Material:
----------

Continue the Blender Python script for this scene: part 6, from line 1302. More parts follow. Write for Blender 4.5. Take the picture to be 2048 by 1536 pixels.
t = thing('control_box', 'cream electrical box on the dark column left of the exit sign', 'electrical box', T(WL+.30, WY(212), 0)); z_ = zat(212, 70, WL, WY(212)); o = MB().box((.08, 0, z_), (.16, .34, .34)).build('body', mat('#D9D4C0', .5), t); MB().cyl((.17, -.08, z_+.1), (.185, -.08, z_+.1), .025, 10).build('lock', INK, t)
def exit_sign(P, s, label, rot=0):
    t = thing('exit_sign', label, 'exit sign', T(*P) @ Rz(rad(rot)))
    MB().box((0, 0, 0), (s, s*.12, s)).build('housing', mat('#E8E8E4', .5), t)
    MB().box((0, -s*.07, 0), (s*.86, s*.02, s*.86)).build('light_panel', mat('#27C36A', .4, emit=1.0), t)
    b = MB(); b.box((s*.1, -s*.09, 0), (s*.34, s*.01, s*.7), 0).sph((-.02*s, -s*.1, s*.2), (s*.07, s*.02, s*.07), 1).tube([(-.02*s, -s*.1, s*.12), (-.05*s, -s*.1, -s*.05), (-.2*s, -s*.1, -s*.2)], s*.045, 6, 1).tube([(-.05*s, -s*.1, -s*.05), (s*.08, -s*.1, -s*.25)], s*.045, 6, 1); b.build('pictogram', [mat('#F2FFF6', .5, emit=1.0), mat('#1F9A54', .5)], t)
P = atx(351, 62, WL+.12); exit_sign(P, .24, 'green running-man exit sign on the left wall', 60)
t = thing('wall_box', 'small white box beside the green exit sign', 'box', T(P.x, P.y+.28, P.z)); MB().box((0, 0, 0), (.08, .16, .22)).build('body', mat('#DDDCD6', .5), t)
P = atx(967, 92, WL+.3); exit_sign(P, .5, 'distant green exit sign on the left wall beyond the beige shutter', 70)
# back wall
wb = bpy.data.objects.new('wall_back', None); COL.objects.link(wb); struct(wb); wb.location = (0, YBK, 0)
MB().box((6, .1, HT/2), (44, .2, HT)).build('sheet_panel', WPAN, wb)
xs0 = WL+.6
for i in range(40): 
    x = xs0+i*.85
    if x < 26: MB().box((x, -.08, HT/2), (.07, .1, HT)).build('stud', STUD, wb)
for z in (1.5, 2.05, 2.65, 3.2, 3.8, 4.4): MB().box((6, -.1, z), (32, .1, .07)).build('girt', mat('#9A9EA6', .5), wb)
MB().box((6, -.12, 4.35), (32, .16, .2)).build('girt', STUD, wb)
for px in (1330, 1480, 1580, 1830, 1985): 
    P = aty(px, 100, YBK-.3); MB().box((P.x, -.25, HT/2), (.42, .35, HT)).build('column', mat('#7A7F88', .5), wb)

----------

What you need to do:
Return each line of the data exactly as written above.

Full solution:
Continue the Blender Python script for this scene: part 6, from line 1302. More parts follow. Write for Blender 4.5. Take the picture to be 2048 by 1536 pixels.
t = thing('control_box', 'cream electrical box on the dark column left of the exit sign', 'electrical box', T(WL+.30, WY(212), 0)); z_ = zat(212, 70, WL, WY(212)); o = MB().box((.08, 0, z_), (.16, .34, .34)).build('body', mat('#D9D4C0', .5), t); MB().cyl((.17, -.08, z_+.1), (.185, -.08, z_+.1), .025, 10).build('lock', INK, t)
def exit_sign(P, s, label, rot=0):
    t = thing('exit_sign', label, 'exit sign', T(*P) @ Rz(rad(rot)))
    MB().box((0, 0, 0), (s, s*.12, s)).build('housing', mat('#E8E8E4', .5), t)
    MB().box((0, -s*.07, 0), (s*.86, s*.02, s*.86)).build('light_panel', mat('#27C36A', .4, emit=1.0), t)
    b = MB(); b.box((s*.1, -s*.09, 0), (s*.34, s*.01, s*.7), 0).sph((-.02*s, -s*.1, s*.2), (s*.07, s*.02, s*.07), 1).tube([(-.02*s, -s*.1, s*.12), (-.05*s, -s*.1, -s*.05), (-.2*s, -s*.1, -s*.2)], s*.045, 6, 1).tube([(-.05*s, -s*.1, -s*.05), (s*.08, -s*.1, -s*.25)], s*.045, 6, 1); b.build('pictogram', [mat('#F2FFF6', .5, emit=1.0), mat('#1F9A54', .5)], t)
P = atx(351, 62, WL+.12); exit_sign(P, .24, 'green running-man exit sign on the left wall', 60)
t = thing('wall_box', 'small white box beside the green exit sign', 'box', T(P.x, P.y+.28, P.z)); MB().box((0, 0, 0), (.08, .16, .22)).build('body', mat('#DDDCD6', .5), t)
P = atx(967, 92, WL+.3); exit_sign(P, .5, 'distant green exit sign on the left wall beyond the beige shutter', 70)
# back wall
wb = bpy.data.objects.new('wall_back', None); COL.objects.link(wb); struct(wb); wb.location = (0, YBK, 0)
MB().box((6, .1, HT/2), (44, .2, HT)).build('sheet_panel', WPAN, wb)
xs0 = WL+.6
for i in range(40): 
    x = xs0+i*.85
    if x < 26: MB().box((x, -.08, HT/2), (.07, .1, HT)).build('stud', STUD, wb)
for z in (1.5, 2.05, 2.65, 3.2, 3.8, 4.4): MB().box((6, -.1, z), (32, .1, .07)).build('girt', mat('#9A9EA6', .5), wb)
MB().box((6, -.12, 4.35), (32, .16, .2)).build('girt', STUD, wb)
for px in (1330, 1480, 1580, 1830, 1985): 
    P = aty(px, 100, YBK-.3); MB().box((P.x, -.25, HT/2), (.42, .35, HT)).build('column', mat('#7A7F88', .5), wb)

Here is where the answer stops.